D’autres, ont trouvé beaucoup de mal pour passer les commandes, avoir la confirmation, les délais… : « C’était compliqué de passer une livraison, personne pour répondre, certains plats ne sont pas adaptés pour la livraison, les emballages ne sont pas adaptés ça dégoulinait de partout…les livreurs ne portent même pas de masques donc j’ai arrêté les livraisons ! », note l’un des consommateurs.
« Habituellement, il est très simple de se procurer ce genre de plats dans le commerce. Durant le confinement le besoin est là, mais il n’y a pas de réponse en termes d’offre. Ces produits se mangent à la minute sur place, difficile de garder la qualité gustative en mode livraison », explique l’étude dans son volet relatif à la livraison des plats cuisinés.
Pour eux, la réponse adéquate aurait été un kit pizza (Pâte + Mozzarella), un kit Chappati (Pâte), un kit fricassé (vides + garniture) et/ou un kit tacos (pain + sauces + garniture).
Nouveaux systèmes de livraison
On sait l’importance de l’ambiance et de l’image dans le choix d’un restaurant. Ces deux éléments disparaissent dans la vente en mode livraison. L’acte de livraison devient le seul contact physique avec l’enseigne. Le livreur devient l’ambassadeur du restaurant.
En effet, l’opportunité de mettre en place de nouveaux systèmes de livraison plus performants en termes de logistique et d’hygiène devient primordial.
L’étude montre que la livraison doit être réfléchie comme une expérience client à part entière. C’est la traduction de votre établissement chez le client. Certains aspects non maîtrisés aujourd’hui doivent être mieux travaillés.
Pour améliorer la réactivité, il faut avoir des personnes qualifiées qui répondent aux appels et aux messages sur les réseaux sociaux.

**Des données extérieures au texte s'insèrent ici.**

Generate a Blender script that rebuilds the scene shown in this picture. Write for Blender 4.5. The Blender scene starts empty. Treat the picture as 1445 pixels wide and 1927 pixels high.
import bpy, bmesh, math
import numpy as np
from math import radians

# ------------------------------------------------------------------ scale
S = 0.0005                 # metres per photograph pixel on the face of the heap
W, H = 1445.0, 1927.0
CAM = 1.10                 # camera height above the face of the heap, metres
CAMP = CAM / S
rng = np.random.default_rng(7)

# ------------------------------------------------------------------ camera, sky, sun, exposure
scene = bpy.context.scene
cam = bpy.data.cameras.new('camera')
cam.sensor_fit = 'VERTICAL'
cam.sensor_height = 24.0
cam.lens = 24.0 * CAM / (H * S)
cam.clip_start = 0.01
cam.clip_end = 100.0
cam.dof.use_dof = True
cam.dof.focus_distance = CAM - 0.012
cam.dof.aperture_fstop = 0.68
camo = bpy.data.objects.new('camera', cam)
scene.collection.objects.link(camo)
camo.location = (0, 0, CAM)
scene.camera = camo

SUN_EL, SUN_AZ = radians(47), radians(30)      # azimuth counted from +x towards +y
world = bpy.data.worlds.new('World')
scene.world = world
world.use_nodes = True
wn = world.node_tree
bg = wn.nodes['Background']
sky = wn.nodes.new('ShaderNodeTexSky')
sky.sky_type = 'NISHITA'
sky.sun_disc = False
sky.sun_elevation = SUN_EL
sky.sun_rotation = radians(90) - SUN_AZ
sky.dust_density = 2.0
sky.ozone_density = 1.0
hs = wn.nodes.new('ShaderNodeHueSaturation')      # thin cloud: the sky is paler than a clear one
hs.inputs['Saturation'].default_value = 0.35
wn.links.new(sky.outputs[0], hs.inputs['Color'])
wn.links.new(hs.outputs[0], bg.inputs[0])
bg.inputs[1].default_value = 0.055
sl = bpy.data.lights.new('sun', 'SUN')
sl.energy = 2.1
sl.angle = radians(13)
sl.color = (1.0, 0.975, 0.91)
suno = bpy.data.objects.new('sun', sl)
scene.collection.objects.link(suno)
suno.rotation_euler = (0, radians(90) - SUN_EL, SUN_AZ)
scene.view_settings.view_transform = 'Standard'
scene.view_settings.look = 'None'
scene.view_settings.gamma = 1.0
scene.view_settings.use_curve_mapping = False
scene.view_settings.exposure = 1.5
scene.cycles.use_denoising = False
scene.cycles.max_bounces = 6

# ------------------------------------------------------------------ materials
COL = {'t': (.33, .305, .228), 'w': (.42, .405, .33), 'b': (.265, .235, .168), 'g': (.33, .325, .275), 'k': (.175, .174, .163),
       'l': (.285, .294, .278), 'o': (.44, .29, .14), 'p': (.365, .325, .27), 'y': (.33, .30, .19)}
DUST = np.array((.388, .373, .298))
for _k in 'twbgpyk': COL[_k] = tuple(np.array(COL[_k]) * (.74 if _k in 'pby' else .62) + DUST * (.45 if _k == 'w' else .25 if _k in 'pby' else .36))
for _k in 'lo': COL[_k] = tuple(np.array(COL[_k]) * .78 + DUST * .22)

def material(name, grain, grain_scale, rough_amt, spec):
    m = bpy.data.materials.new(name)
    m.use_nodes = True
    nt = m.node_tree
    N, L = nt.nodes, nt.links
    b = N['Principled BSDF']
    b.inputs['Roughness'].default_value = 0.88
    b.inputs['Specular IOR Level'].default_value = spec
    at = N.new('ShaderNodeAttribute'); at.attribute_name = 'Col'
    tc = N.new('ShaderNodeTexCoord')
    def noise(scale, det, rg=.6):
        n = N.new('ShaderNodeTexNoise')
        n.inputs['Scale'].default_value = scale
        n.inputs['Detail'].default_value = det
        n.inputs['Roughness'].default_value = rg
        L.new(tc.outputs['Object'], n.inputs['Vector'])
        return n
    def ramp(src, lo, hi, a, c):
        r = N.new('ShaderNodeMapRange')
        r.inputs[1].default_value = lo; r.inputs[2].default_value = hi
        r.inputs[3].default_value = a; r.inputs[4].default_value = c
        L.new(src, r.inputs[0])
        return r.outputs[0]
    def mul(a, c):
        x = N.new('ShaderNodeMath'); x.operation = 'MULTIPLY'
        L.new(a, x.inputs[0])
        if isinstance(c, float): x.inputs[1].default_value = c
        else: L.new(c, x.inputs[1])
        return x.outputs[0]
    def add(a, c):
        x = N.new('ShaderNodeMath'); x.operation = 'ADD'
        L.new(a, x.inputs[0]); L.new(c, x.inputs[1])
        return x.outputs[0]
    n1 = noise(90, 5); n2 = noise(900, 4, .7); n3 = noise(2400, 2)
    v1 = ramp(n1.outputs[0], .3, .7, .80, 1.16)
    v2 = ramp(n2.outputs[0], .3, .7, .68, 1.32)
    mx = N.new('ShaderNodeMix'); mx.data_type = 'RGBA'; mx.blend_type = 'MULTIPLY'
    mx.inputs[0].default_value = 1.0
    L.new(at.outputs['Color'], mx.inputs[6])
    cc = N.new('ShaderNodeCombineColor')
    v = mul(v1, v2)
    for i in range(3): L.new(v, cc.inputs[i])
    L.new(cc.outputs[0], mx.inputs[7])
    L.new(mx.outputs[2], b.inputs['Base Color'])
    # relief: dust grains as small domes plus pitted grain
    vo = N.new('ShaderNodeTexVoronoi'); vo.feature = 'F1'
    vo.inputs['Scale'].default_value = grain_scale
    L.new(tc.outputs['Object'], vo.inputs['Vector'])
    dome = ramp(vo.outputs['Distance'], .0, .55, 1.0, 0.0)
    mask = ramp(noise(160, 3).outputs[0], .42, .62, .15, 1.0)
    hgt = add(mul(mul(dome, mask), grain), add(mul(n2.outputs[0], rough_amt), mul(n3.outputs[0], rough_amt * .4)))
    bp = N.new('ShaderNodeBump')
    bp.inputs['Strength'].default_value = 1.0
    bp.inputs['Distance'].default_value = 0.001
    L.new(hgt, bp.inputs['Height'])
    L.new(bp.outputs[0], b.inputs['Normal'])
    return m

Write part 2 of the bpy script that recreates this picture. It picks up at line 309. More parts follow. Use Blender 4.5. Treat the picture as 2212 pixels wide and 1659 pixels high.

Des emballages doivent être brandés et adaptés qui permettent de garder la qualité et la fraicheur des produits.
Les livreurs seront dans l’obligation d’être présentables, polis et bien formés pour offrir un service de qualité.
Enfin, il faut des étiquettes qui précisent le mode opératoire pour chauffer le produit et garder ses saveurs.